65. INDEPENDENT POWERS OF GOVERNORS, 1793

(33 George III. Cap. XXXII.)

(The provision herein contained forms a sort of Appendix to the Act of 1784. The power of independent action which it confers on the Governor had been advocated by Warren Hastings (see above, No. 39), and demanded by Cornwallis.)

(10) And whereas it will tend greatly to the strength and security of the British possessions in India, and give energy, vigour and despatch to the measures and proceedings of the executive government within the respective presidencies, if the Governor-General of Fort William in Bengal, and the several Governors of Fort Saint George and Bombay, were vested with discretionary power of acting without the concurrence of their respective councils, or forbearing to act according to their opinions in cases of high importance, thereby subjecting themselves personally to answer to their country for so acting; be it enacted, that when any measure shall be proposed whereby the interests of the Company, or the safety or tranquillity of the British possessions in India, may in the judgment of the Governor-General, or of the said Governors respectively, be essentially affected, and the Governor-General, or such Governors respectively, shall be of opinion that it will be expedient either that the measure ought to be adopted or that the same ought to be suspended or wholly rejected, and the other members of such council shall dissent from such opinion, the Governor-General or such Governor, and the other members of the Council, shall forthwith mutually communicate in Council to each other, in writing, the reasons of their respective opinions; and if, after considering the same, the Governor and the other members of the Council shall retain their opinions, it shall be lawful for the Governor-General in the Supreme Council of Fort William, or either of the said Governors in their respective Councils, to make any order for suspending or rejecting the measure in part or in the whole,

or for adopting the measure; which order shall be signed as well by the Governor-General, or Governor, as by all the other members of the Council then present, and shall by virtue of this Act be as effectual as if all the other members had concurred.

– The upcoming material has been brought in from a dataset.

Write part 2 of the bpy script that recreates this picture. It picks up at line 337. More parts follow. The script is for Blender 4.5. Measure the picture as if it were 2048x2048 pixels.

THE WAR WITH TIPU SAHIB AND THE TRIPLE ALLIANCE

Absolute non-intervention in Indian politics, such as was contemplated by § 34 of the Act of 1784, proved to be impossible. Tipu Sahib of Mysore, who had been defeated with difficulty in 1781, made in 1789 an attack upon the Raja of Travancore, who was an ally of the Company. He was undoubtedly encouraged in this by the isolation of the Company, and its abstention from the exercise of that influence among the Indian powers which Hastings had so firmly wielded. Cornwallis was forced to recognise this "unavoidable inconvenience" of the "system of neutrality" (No. 66) and in order to deal with Tipu effectively, had to make an alliance with the Mahrattas and the Nizam. But in order to obtain their aid they had to be promised a guarantee against future vengeance from Tipu; and thus a Triple Alliance of the three powers, formally concluded at the end of the war (No. 70), became (in spite of § 34) a definite factor in Indian politics. Even with the aid of these allies Tipu was not easily overthrown (No. 67); and when he was beaten, Cornwallis found it necessary, as a safeguard for the future, to annex part of his territory, the two allies taking equal shares (No. 69). He hoped that the reduction of Tipu and the continued maintenance against him of the Triple Alliance would secure durable peace. But no provision had been made against the event of war between the allies. War between the Mahrattas and the Nizam broke out in the time of Cornwallis's successor, Sir John Shore.1 Faithful to the principle of non-intervention, Shore refused to protect the Nizam; with the results that he was completely defeated at Kurdla, 1795, and passed under Mahratta

1 Afterwards Lord Teignmouth.

control; that the power of the Mahrattas became more formidable than that of Tipu had ever been; and that the Nizam, and Tipu, and indeed all the states of India, lost all respect for and confidence in the British power. In the state of Indian politics, non-intervention was proved to be an impossible and disastrous policy.

66. THE NECESSITY OF A COMBINATION AGAINST TIPU

Earl Cornwallis to C. W. Malet, Esq.1

Feb. 28, 1790.

Some considerable advantages have no doubt been experienced by the system of neutrality, which the Legislature required of the Government in this country, but it has at the same time been attended with the unavoidable inconvenience of our being constantly exposed to the necessity of commencing a war, without having previously secured the assistance of efficient Allies.

The late outrageous infraction of the treaty of peace by Tipu, furnishes a case in point.

We could not suffer the dominions of the Raja of Travancore, who was included by name as our Ally in that treaty, to be ravaged or insulted, without being justly charged with pusillanimity or a flagrant breach of faith, and without dishonouring ourselves by that means in the view of all the powers in India; and as we have been almost daily obliged for several years past, to declare to the Mahrattas and to the Nizam, that we were precluded from contracting any new engagements with them for affording them aid against the injustice or ambition of Tipu, I must acknowledge that we cannot claim as a right the performance of those promises which the Mahrattas have repeatedly made to co-operate with us, whenever we should be forced into a war with that Prince.

My dependence upon the support of both those powers upon the present occasion is founded solely upon the expectation of their being guided by considerations of evident interest, to reduce the power of a Prince whose ambition knows no bounds, and from whom both of them have suffered numberless insults and injuries.

1 Representative of the Company at the Court of the Peshwa.